The Smithsonian Magazine has a good article on the history of the Dada movement:
When Dadaists did choose to represent the human form, it was often mutilated or made to look manufactured or mechanical. The multitude of severely crippled veterans and the growth of a prosthetics industry, says curator Leah Dickerman, "struck contemporaries as creating a race of half-mechanical men." Berlin artist Raoul Hausmann fabricated a Dada icon out of a wig-maker's dummy and various oddments--a crocodile-skin wallet, a ruler, the mechanism of a pocket watch--and titled it Mechanical Head (The Spirit of Our Age).
Duchamp traced the roots of Dada's farcical spirit back to the fifth-century b.c. Greek satirical playwright Aristophanes, says the Pompidou Center's Le Bon. A more immediate source, however, was the absurdist French playwright Alfred Jarry, whose 1895 farce Ubu Roi (King Ubu) introduced "'Pataphysics"--"the science of imaginary solutions." It was the kind of science that Dada applauded. Erik Satie, an avant-garde composer who collaborated with Picasso on stage productions and took part in Dada soirees, claimed that his sound collages--an orchestral suite with passages for piano and siren, for example--were"dominated by scientific thought."
In Cologne, in 1920, German artist Max Ernst and a band of local dadas, excluded from a museum exhibition, organized their own--"Dada Early Spring"--in the courtyard of a pub. Out past the men's room, a girl wearing a "communion dress recited lewd poetry, thus assaulting both the sanctity of high art and of religion," art historian Sabine Kriebel notes in the current exhibition's catalog. In the courtyard, "viewers were encouraged to destroy an Ernst sculpture, to which he had attached a hatchet." The Cologne police shut down the show, charging the artists with obscenity for a display of nudity.
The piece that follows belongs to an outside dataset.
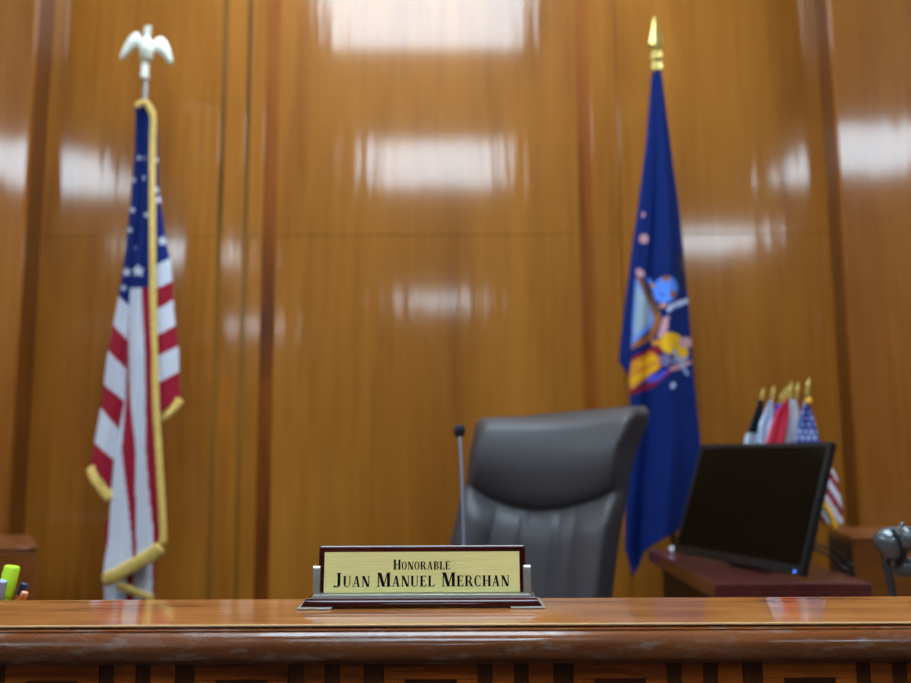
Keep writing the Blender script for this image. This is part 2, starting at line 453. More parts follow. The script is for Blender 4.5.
# ---------------------------------------------------------------- nameplate
NX = at(421.5, 600, 0.985).x
np_ = thing('nameplate', 'gold nameplate in a dark wood and silver holder, standing on the bench ledge', 'nameplate', (NX, 1.0, ZL))
K = at(521.5, 590, 1.0).x - at(421.5, 590, 1.0).x; K /= 100   # metres per photograph pixel at the plate
yb0, yt0 = 0.977, 0.985
def prism8(bm, lo, hi, mi=0):
    """lo, hi = (x0,x1,y0,y1,z)"""
    v = [bm.verts.new(p) for p in ((lo[0], lo[2], lo[4]), (lo[1], lo[2], lo[4]), (lo[1], lo[3], lo[4]), (lo[0], lo[3], lo[4]),
                                   (hi[0], hi[2], hi[4]), (hi[1], hi[2], hi[4]), (hi[1], hi[3], hi[4]), (hi[0], hi[3], hi[4]))]
    for f in ((3, 2, 1, 0), (4, 5, 6, 7), (0, 1, 5, 4), (1, 2, 6, 5), (2, 3, 7, 6), (3, 0, 4, 7)):
        bm.faces.new([v[i] for i in f]).material_index = mi
zb = ZL + 0.0022; zt_ = ZL + 0.0128
bm = bmesh.new()  # thin near-black sheet covering the partition's left end face
pf = [(0.9795, zb)]
for k in range(9):
    a = R(6 * k); pf.append((0.9795 + 0.0105 * (1 - math.cos(a)), zb + 0.0002 + 0.0112 * math.sin(a) / math.sin(R(48)) * (zt_ - .002 - zb - .0002) / 0.0112))
pf += [(1.031, zt_ - .002), (1.035, zb)]
extrude_x(bm, pf, -118 * K, 118 * K, 1)
for v_ in bm.verts: v_.co.x = NX + v_.co.x * lerp(1, 112 / 118, (v_.co.z - zb) / (zt_ - zb))
o = obj('base', bm, M['platewood'], np_, bevel=0.0008)
bm = bmesh.new()  # thin near-black sheet covering the partition's left end face
prism8(bm, (NX - 108 * K, NX + 108 * K, 0.9838, 1.028, zt_ - .002), (NX - 107 * K, NX + 107 * K, 0.9843, 1.027, zt_ + .0012))
obj('top_strip', bm, M['silver'], np_, bevel=0.0004)
for s in (-1, 1):
    bm = bmesh.new(); a, b = sorted((s * 121 * K, s * 87 * K))
    box(bm, NX + a, NX + b, 0.973, 1.038, ZL, zb); obj('foot', bm, M['silver'], np_, bevel=0.0004)
zp0 = zt_ + .0012; lean = 0.10
ztop = at(421, 545.5, 1.003).z
H = ztop - zp0
PM = Matrix.Translation((NX, 0.9985, zp0)) @ Matrix.Rotation(-lean, 4, 'X')
bm = bmesh.new()  # thin near-black sheet covering the partition's left end face
hw = 104 * K
box(bm, -hw, hw, -0.0005, 0.008, 0, H / math.cos(lean), 0, PM)
o = obj('plaque', bm, M['platewood'], np_, bevel=0.0022)
# frame lip round the gold sheet
GX0, GX1 = -98.0 * K, 97.8 * K
GH = (H / math.cos(lean)) * (592.5 - 551.8) / (592.5 - 545.5)
bm = bmesh.new(); box(bm, GX0, GX1, -0.0013, -0.0004, 0.0003, GH, 0, PM)
gold = obj('gold_sheet', bm, M['goldplate'], np_); gold['label'] = 'brushed gold engraved sheet'
for s in (-1, 1):
    bm = bmesh.new()
    xa = NX + (s * 105 - 3.6) * K; xb = NX + (s * 105 + 3.6) * K
    hh = zt_ + 0.0012; topz = at(421, 565, 1.0).z
    n = 8; ring0 = []; ring1 = []
    prof = [(0.994, hh), (0.994, topz - .003)] + [(0.9985 - 0.0045 * math.cos(a), topz - .003 + .003 * math.sin(a)) for a in [math.pi * q / n for q in range(1, n)]] + [(1.003, topz - .003), (1.003, hh)]
    extrude_x(bm, prof, xa, xb); obj('side_clip', bm, M['silver'], np_, bevel=0.0003)

# --- engraved lettering: condensed high-contrast roman small capitals drawn as polygons
T_, t_, SF, SH = 0.18, 0.065, 0.055, 0.045
def P_box(x0, y0, x1, y1): return [[(x0, y0), (x1, y0), (x1, y1), (x0, y1)]]
def P_stem(x, w=T_, y0=0.0, y1=1.0, top=True, bot=True):
    out = P_box(x, y0, x + w, y1)
    if top: out += P_box(x - SF, y1 - SH, x + w + SF, y1)
    if bot: out += P_box(x - SF, y0, x + w + SF, y0 + SH)
    return out
def P_diag(x0, y0, x1, y1, w): return [[(x0, y0), (x0 + w, y0), (x1 + w, y1), (x1, y1)]]
def P_arc(cx, cy, ro, ri, a0, a1, n=14):
    """ring piece: ro, ri = (rx, ry) outer and inner"""
    out = []
    for k in range(n):
        a, b = R(lerp(a0, a1, k / n)), R(lerp(a0, a1, (k + 1) / n))
        out.append([(cx + ro[0] * math.cos(a), cy + ro[1] * math.sin(a)), (cx + ro[0] * math.cos(b), cy + ro[1] * math.sin(b)),
                    (cx + ri[0] * math.cos(b), cy + ri[1] * math.sin(b)), (cx + ri[0] * math.cos(a), cy + ri[1] * math.sin(a))])
    return out
G = {
    'H': (0.70, P_stem(.07) + P_stem(.48) + P_box(.2, .49, .5, .49 + t_)),
    'O': (0.64, P_arc(.32, .5, (.29, .515), (.145, .46), 0, 360, 28)),
    'N': (0.70, P_box(.09, 0, .09 + t_, .97) + P_box(.03, 0, .2, SH) + P_box(.0, 1 - SH, .16, 1) + P_diag(.44, 0, .05, 1, T_ + .02) + P_box(.56, .03, .56 + t_, 1) + P_box(.49, 1 - SH, .68, 1)),
    'R': (0.70, P_stem(.07) + P_box(.2, 1 - t_, .36, 1) + P_box(.2, .46, .36, .46 + t_) + P_arc(.34, .73, (.23, .27), (.09, .22), -90, 90, 12) + P_diag(.50, 0, .30, .48, T_) + P_box(.48, 0, .70, SH)),
    'A': (0.70, P_diag(.08, 0, .31, 1, t_) + P_diag(.45, 0, .28, 1, T_ - .02) + P_box(.17, .30, .5, .30 + t_) + P_box(.0, 0, .2, SH) + P_box(.38, 0, .68, SH)),
    'B': (0.64, P_stem(.07) + P_box(.2, 1 - t_, .34, 1) + P_box(.2, .50, .36, .50 + t_) + P_box(.2, 0, .36, t_) + P_arc(.32, .76, (.22, .24), (.08, .19), -90, 90, 12) + P_arc(.34, .265, (.25, .265), (.10, .215), -90, 90, 12)),
    'L': (0.58, P_stem(.07) + P_box(.2, 0, .54, t_) + [[(.44, t_), (.54, t_), (.56, .27), (.53, .27)]]),
    'E': (0.60, P_stem(.07) + P_box(.2, 0, .54, t_) + P_box(.2, 1 - t_, .52, 1) + P_box(.2, .5, .40, .5 + t_) + P_box(.385, .39, .415, .66) + [[(.44, t_), (.54, t_), (.56, .25), (.53, .25)], [(.43, 1 - t_), (.52, 1 - t_), (.54, .77), (.51, .77)]]),
    'J': (0.50, P_box(.22, .1, .22 + T_, 1) + P_box(.15, 1 - SH, .45, 1) + P_arc(.12, .16, (.28, .20), (.10, .15), -95, 5, 10) + P_arc(.05, .04, (.075, .075), (0.001, .001), 0, 360, 12)),
    'U': (0.70, P_stem(.07, bot=False, y0=.25) + P_box(.53, .25, .53 + t_, 1) + P_box(.47, 1 - SH, .66, 1) + P_arc(.325, .26, (.255, .275), (.10, .22), 180, 270, 10) + P_arc(.325, .26, (.255, .275), (.205, .22), 270, 360, 10)),
    'M': (0.90, P_box(.09, 0, .09 + t_, 1) + P_box(.02, 0, .21, SH) + P_box(.02, 1 - SH, .2, 1) + P_diag(.36, 0, .10, 1, T_ + .01) + P_diag(.40, 0, .66, 1, t_) + P_box(.66, 0, .66 + T_, 1) + P_box(.60, 0, .88, SH) + P_box(.7, 1 - SH, .88, 1)),
    'C': (0.62, P_arc(.33, .5, (.30, .515), (.155, .46), 48, 312, 22) + P_box(.50, .68, .535, .98) + P_box(.50, .03, .53, .26)),
}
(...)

But the charge was dropped when the obscenity turned out to be a print of a 1504 engraving by Albrecht Dürer titled Adam and Eve, which Ernst had incorporated into one of his sculptures.
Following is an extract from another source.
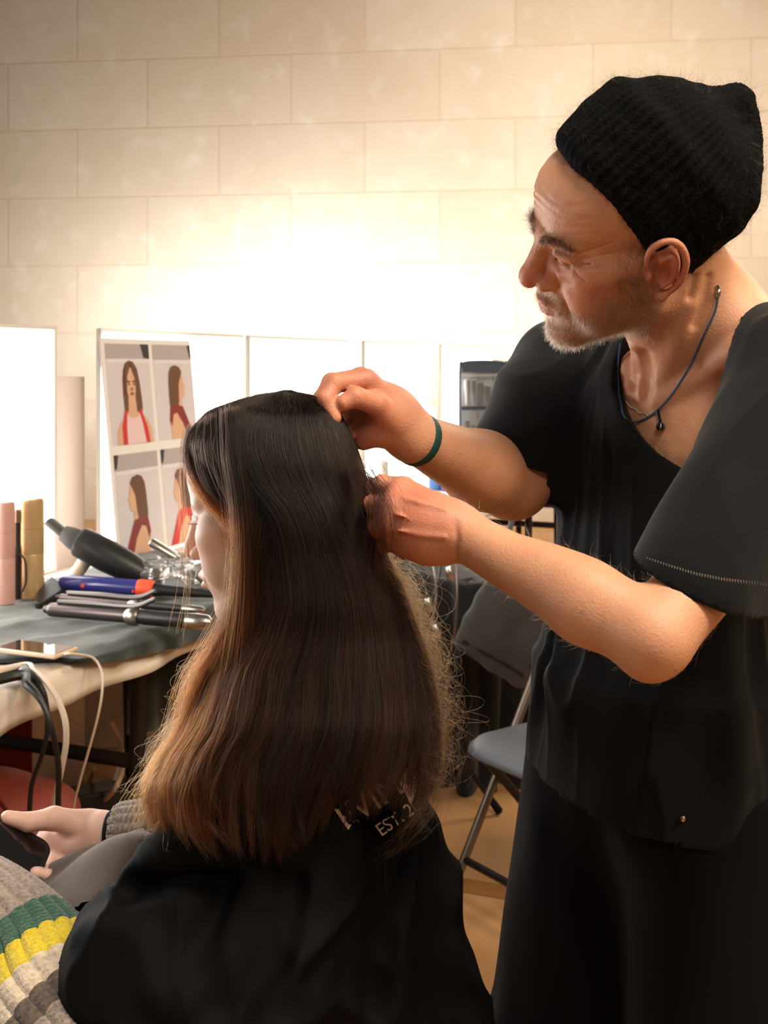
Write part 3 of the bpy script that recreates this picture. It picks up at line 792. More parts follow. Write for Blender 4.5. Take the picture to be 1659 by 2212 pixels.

Born the same year as Duchamp--1887--Schwitters had trained as a traditional painter and spent the war years as a mechanical draftsman in a local ironworks. At the war's end, however, he discovered the Dadaist movement, though he rejected the name Dada and came up with his own, Merz, a word that he cut out of an advertising poster for Hanover's Kommerz-und Privatbank (a commercial bank) and glued into a collage. As the National Gallery's Dickerman points out, the word invoked not only money but also the German word for pain, Schmerz, and the French word for excrement, merde. "A little money, a little pain, a little shit." she says, "are the essence of Schwitters' art."